Line by line, repeat the data below exactly, beginning at the first line and ending at the line with "sg = MB().obox((1.092, 3.535, NZ2". Omit pictures.

### Information supplied:
========
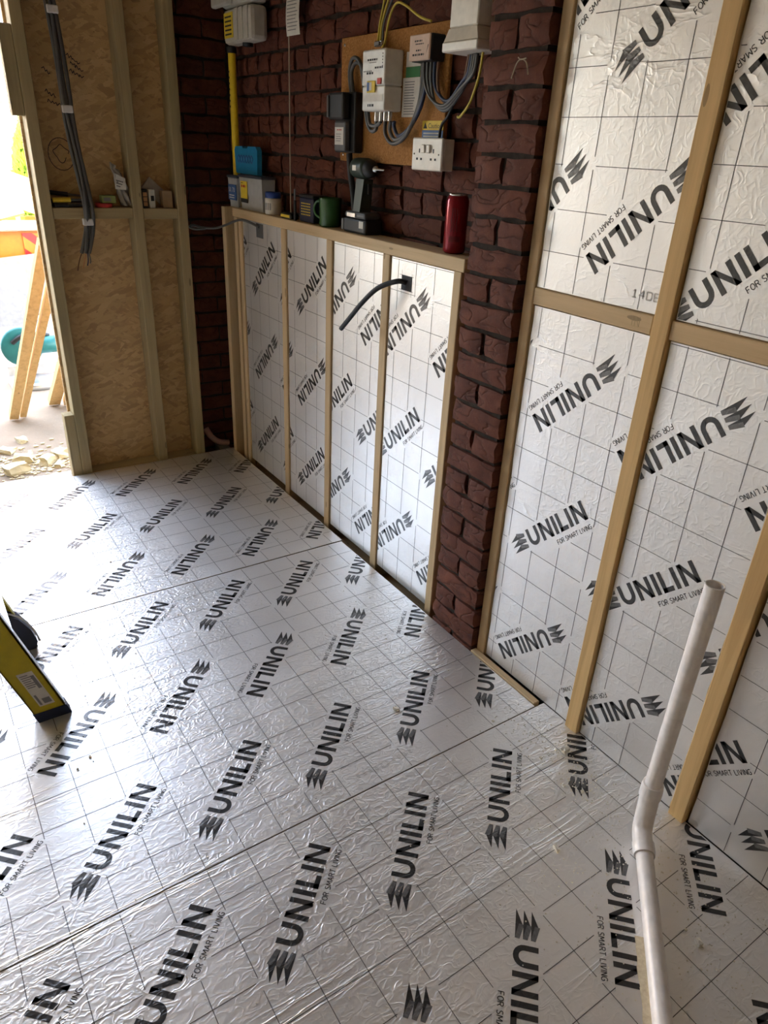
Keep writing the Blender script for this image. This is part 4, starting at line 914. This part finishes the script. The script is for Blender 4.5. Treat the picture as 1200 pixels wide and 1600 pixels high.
c1 = root('orange_carton', (1.035, 3.51, NZ2), 'small upright carton in orange and black on the short noggin', 'box'); MB().box(1.018, 1.044, 3.490, 3.535, NZ2, NZ2 + .078, ch=.0015).build('carton', 'tool_black', c1)
for k in range(3): bx('printed_patch', 'orange_card', c1, 1.024, 1.042, 3.4888, 3.4894, NZ2 + .008 + k * .020, NZ2 + .025 + k * .020)
c2 = root('white_carton', (1.062, 3.50, NZ2), 'slim white carton with a dark print standing beside the orange carton', 'box'); MB().box(1.050, 1.075, 3.482, 3.525, NZ2, NZ2 + .078, ch=.0015).build('carton', 'paper', c2); bx('printed_patch', 'ink', c2, 1.056, 1.070, 3.4808, 3.4814, NZ2 + .030, NZ2 + .052)
c3 = MB().box(1.112, 1.156, 3.486, 3.535, NZ2, NZ2 + .072, ch=.0015).build('cardboard_box', 'card'); tag(c3, 'plain brown cardboard box at the right of the short noggin', 'box')
sg = MB().obox((1.092, 3.535, NZ2 + .070), (1, 0, -.9), (0, 1, .1), (.9, .1, 1), .052, .003, .030).build('sandpaper_sheet', 'bag_clear'); tag(sg, 'crumpled pale wrapper leaning behind the cartons on the short noggin', 'wrapper')

# ------------------------------------------------------------------ floor things: waste pipe and step ladder
wp = root('waste_pipe', (1.262, .615, .06), 'white plastic waste pipe standing up by the wall and bending into the floor', 'pipe')
PX, PY, PR = 1.268, .617, .0200
mb = MB(); mb.tube([(PX, PY, .150), (PX, PY, .742)], PR, 28, caps=False)
mb.lathe((PX, PY, .742), [(PR, 0), (PR - .0025, .0006), (PR - .003, -.002), (PR - .003, -.22), (0, -.22)], 28); mb.build('upright', 'pipe_white', wp)
dn = Vector((.935 - 1.236, .297 - .592, .010 - .042)).normalized(); e0 = Vector((1.236, .592, .042))
mb = MB(); mb.tube([(PX, PY, .170), (PX, PY, .132), (PX - .004, PY - .004, .095), (PX - .014, PY - .011, .062), tuple(e0), tuple(e0 + dn * .055)], PR + .0035, 28, sub=5).build('elbow', 'pipe_white', wp)
MB().tube([(PX, PY, .130), (PX, PY, .158), (PX, PY, .172)], [PR + .0062, PR + .0062, PR + .0045], 28).build('socket_ring', 'pipe_white', wp)
MB().tube([e0 + dn * .028, e0 + dn * .052, e0 + dn * .060], [PR + .0062, PR + .0062, PR + .0045], 28).build('socket_ring', 'pipe_white', wp)
MB().tube([e0 + dn * .050, e0 + dn * .60], PR, 28).build('floor_run', 'pipe_white', wp)
# cut edge of the slot the pipe runs into
mb = MB(); sd = Vector((dn.x, dn.y, 0)).normalized(); sn = Vector((-sd.y, sd.x, 0))
rd = random.Random(4); pa = []; 
for k in range(15):
    q = Vector((1.062, .425, .0007)) + sd * (k * .022); pa.append(q)
for k in range(14):
    w0, w1 = rd.uniform(.012, .016), rd.uniform(.012, .016)
    mb.add([pa[k] - sn * .004, pa[k + 1] - sn * .004, pa[k + 1] - sn * (w1 + .018), pa[k] - sn * (w0 + .018)], [(0, 1, 2, 3)])
SLOT = mb
ld = root('step_ladder', (.06, 1.95, 0), 'yellow step ladder with dark blue feet standing at the left edge', 'ladder')
LEAN = -.31
def rail(y, w, x0, h, outer):
    def X(x, z): return x + LEAN * z
    r_ = MB(); th = .004; dp = .030 * outer
    P4 = lambda x, yy, z: (X(x, z), yy, z)
    for (xa, xb, ya, yb) in ((x0, x0 + w, y, y + th * outer), (x0, x0 + th, y, y + dp), (x0 + w - th, x0 + w, y, y + dp)):
        vs = [P4(x, yy, z) for x in (xa, xb) for yy in (ya, yb) for z in (.030, h)]
        r_.add(vs, [(0, 1, 3, 2), (4, 6, 7, 5), (0, 4, 5, 1), (2, 3, 7, 6), (0, 2, 6, 4), (1, 5, 7, 3)])
    o = r_.build('rail', 'ladder_yellow', ld)
    vs = [P4(x, yy, z) for x in (x0 - .002, x0 + w + .003) for yy in (y - .002 * outer, y + .034 * outer) for z in (.0005, .0345)]
    MB().add(vs, [(0, 1, 3, 2), (4, 6, 7, 5), (0, 4, 5, 1), (2, 3, 7, 6), (0, 2, 6, 4), (1, 5, 7, 3)]).build('foot', 'ladder_blue', ld)
    return o
ra = rail(1.770, .084, .077, 1.6, 1)
MB().add([(.077 + .0845 + LEAN * z, yy, z) for z in (.04, 1.6) for yy in (1.771, 1.797)] + [(.077 + .0865 + LEAN * z, yy, z) for z in (.04, 1.6) for yy in (1.771, 1.797)], [(0, 1, 3, 2), (4, 6, 7, 5), (0, 4, 5, 1), (2, 3, 7, 6), (0, 2, 6, 4), (1, 5, 7, 3)]).build('edge_trim', 'alu', ld)
def ra_pt(u, z): return (.077 + u + LEAN * z, 1.7696, z)
lb = MB().add([ra_pt(.026, .055), ra_pt(.066, .055), ra_pt(.066, .185), ra_pt(.026, .185)], [(0, 1, 2, 3)]).build('label', 'paper', ra, fix=False)
mb = MB(); 
def rl(u0, u1, z0, z1): mb.add([(p[0], 1.7693, p[2]) for p in (ra_pt(u0, z0), ra_pt(u1, z0), ra_pt(u1, z1), ra_pt(u0, z1))], [(0, 1, 2, 3)])
for k in range(7): rl(.030, .050 + .006 * (k % 3), .128 + k * .0075, .1315 + k * .0075)
rl(.054, .063, .120, .170); rl(.042, .062, .062, .082); rl(.030, .036, .06, .10)
mb.build('label_print', 'ink_grey', ra, fix=False)
for z in (.30, .58, .86, 1.14):
    vs = [(.077 + u + LEAN * z, yy, z + dz) for u in (.004, .080) for yy in (1.776, 2.165) for dz in (0, .022)]
    MB().add(vs, [(0, 1, 3, 2), (4, 6, 7, 5), (0, 4, 5, 1), (2, 3, 7, 6), (0, 2, 6, 4), (1, 5, 7, 3)]).build('step', 'alu', ld)
rb_ = rail(2.172, .075, .060, 1.6, -1)
bf = MB().prism([(.020, .0008), (.132, .0008), (.140, .025), (.128, .075), (.100, .125), (.060, .155), (.016, .165), (.000, .10)], 'Y', 2.128, 2.178).build('moulded_foot', 'ladder_blue', ld)
MB().lathe((.050, 2.1275, .115), [(0, -.003), (.016, -.003), (.018, .0005)], 18, axis='Y').build('rivet', 'label_yellow', ld)
MB().tube([(.004, 2.130, .175), (.060, 2.126, .165), (.104, 2.126, .133), (.134, 2.126, .078), (.146, 2.126, .028)], .0035, 6, sub=4).build('foot_edge', 'alu', ld)
# foam dust and crumbs lying on the floor boards
mb = MB(); rd = random.Random(31)
for k in range(1500):
    a = rd.random()
    if a < .45: x, y = rd.gauss(1.15, .14), rd.gauss(.50, .22)
    elif a < .75: x, y = rd.gauss(1.28, .05), rd.gauss(.85, .16)
    elif a < .9: x, y = rd.uniform(.1, 1.3), rd.uniform(.4, 2.6)
    else: x, y = rd.gauss(.55, .2), rd.gauss(1.95, .15)
    if x > 1.355 or y < .05 or abs((x - 1.236) * .70 - (y - .592) * .714) < .034: continue
    s_ = rd.uniform(.0005, .0015) * (2.2 if rd.random() < .04 else 1)
    mb.box(x - s_, x + s_, y - s_, y + s_, .0006, .0006 + s_ * 1.2)
tag(mb.build('foam_dust', 'foam_white'), 'fine pale foam dust sprinkled over the foil floor', 'dust', kind='stuff')
for i, (x, y, s_, lab) in enumerate(((1.050, .690, .010, 'pale foam crumb on the floor left of the waste pipe'), (1.145, .360, .011, 'cream foam crumb on the floor right of the waste pipe'), (.985, 1.290, .010, 'white crumb on the foil near the board joint'), (1.305, .905, .014, 'foam lump at the foot of the proud middle stud'), (1.205, .560, .007, 'tiny foam crumb beside the pipe elbow'))):
    o = chunk(x, y, (s_ * 1.6, s_, s_), lab, 40 + i, z=.0006); o.data.materials[0] = MAT['foam_white']; o['group'] = 'foam crumbs on the floor'; o.name = 'foam_crumb'
SLOT.build('slot_edge', 'foam', floor, fix=False)

# inkjet codes and stamps on the boards
tb = [c for c in tall.children if c.name.startswith('insulation_board')][1]
mb = MB()
SEG = {'1': [((.15, .75), (.35, 1)), ((.35, 1), (.35, 0)), ((.1, 0), (.6, 0))], '4': [((.5, 0), (.5, 1)), ((.5, 1), (0, .35)), ((0, .35), (.7, .35))], '0': [((0, 0), (0, 1)), ((0, 1), (.6, 1)), ((.6, 1), (.6, 0)), ((.6, 0), (0, 0))], '6': [((.6, 1), (0, 1)), ((0, 1), (0, 0)), ((0, 0), (.6, 0)), ((.6, 0), (.6, .5)), ((.6, .5), (0, .5))]}
for i, ch in enumerate('1406'):
    for a, b in SEG[ch]:
        mb.add([(1.3992, 1.062 - i * .0205 - q[0] * 1.0, 1.231 + q[1]) for q in quadline((a[0] * .022, a[1] * .0165), (b[0] * .022, b[1] * .0165), .0030)], [(0, 1, 2, 3)])
mb.build('stamped_code', 'foil_wall_stamp', tb, fix=False)['kind'] = 'stuff'
ng = [c for c in tall.children if c.name.startswith('noggin')][0]
mb = MB()
for a, b in (((0, 0), (0, .022)), ((.008, 0), (.008, .022)), ((.008, .022), (.020, 0)), ((.020, 0), (.020, .022))):
    mb.add([(1.3917, 1.040 - q[0], 1.171 + q[1]) for q in quadline(a, b, .0014)], [(0, 1, 2, 3)])
mb.build('stamped_mark', 'treated_Z', ng, fix=False)['kind'] = 'stuff'
fb = [c for c in floor.children if c.name.startswith('insulation_board')][1]
mb = MB(); rd = random.Random(77); x = .52
while x < .92:
    if not .70 < x < .735:
        for k in range(3):
            mb.add([(x + rd.uniform(0, .004), 1.128 + k * .005, .0006), (x + .009 + rd.uniform(0, .004), 1.128 + k * .005, .0006), (x + .009 + rd.uniform(0, .004), 1.1295 + k * .005, .0006), (x + rd.uniform(0, .004), 1.1295 + k * .005, .0006)], [(0, 1, 2, 3)])
    x += .019
mb.build('stamped_code', 'foil_floor_stamp', fb, fix=False)['kind'] = 'stuff'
========
### Solution to the exercise:
Keep writing the Blender script for this image. This is part 4, starting at line 914. This part finishes the script. The script is for Blender 4.5. Treat the picture as 1200 pixels wide and 1600 pixels high.
c1 = root('orange_carton', (1.035, 3.51, NZ2), 'small upright carton in orange and black on the short noggin', 'box'); MB().box(1.018, 1.044, 3.490, 3.535, NZ2, NZ2 + .078, ch=.0015).build('carton', 'tool_black', c1)
for k in range(3): bx('printed_patch', 'orange_card', c1, 1.024, 1.042, 3.4888, 3.4894, NZ2 + .008 + k * .020, NZ2 + .025 + k * .020)
c2 = root('white_carton', (1.062, 3.50, NZ2), 'slim white carton with a dark print standing beside the orange carton', 'box'); MB().box(1.050, 1.075, 3.482, 3.525, NZ2, NZ2 + .078, ch=.0015).build('carton', 'paper', c2); bx('printed_patch', 'ink', c2, 1.056, 1.070, 3.4808, 3.4814, NZ2 + .030, NZ2 + .052)
c3 = MB().box(1.112, 1.156, 3.486, 3.535, NZ2, NZ2 + .072, ch=.0015).build('cardboard_box', 'card'); tag(c3, 'plain brown cardboard box at the right of the short noggin', 'box')
sg = MB().obox((1.092, 3.535, NZ2 + .070), (1, 0, -.9), (0, 1, .1), (.9, .1, 1), .052, .003, .030).build('sandpaper_sheet', 'bag_clear'); tag(sg, 'crumpled pale wrapper leaning behind the cartons on the short noggin', 'wrapper')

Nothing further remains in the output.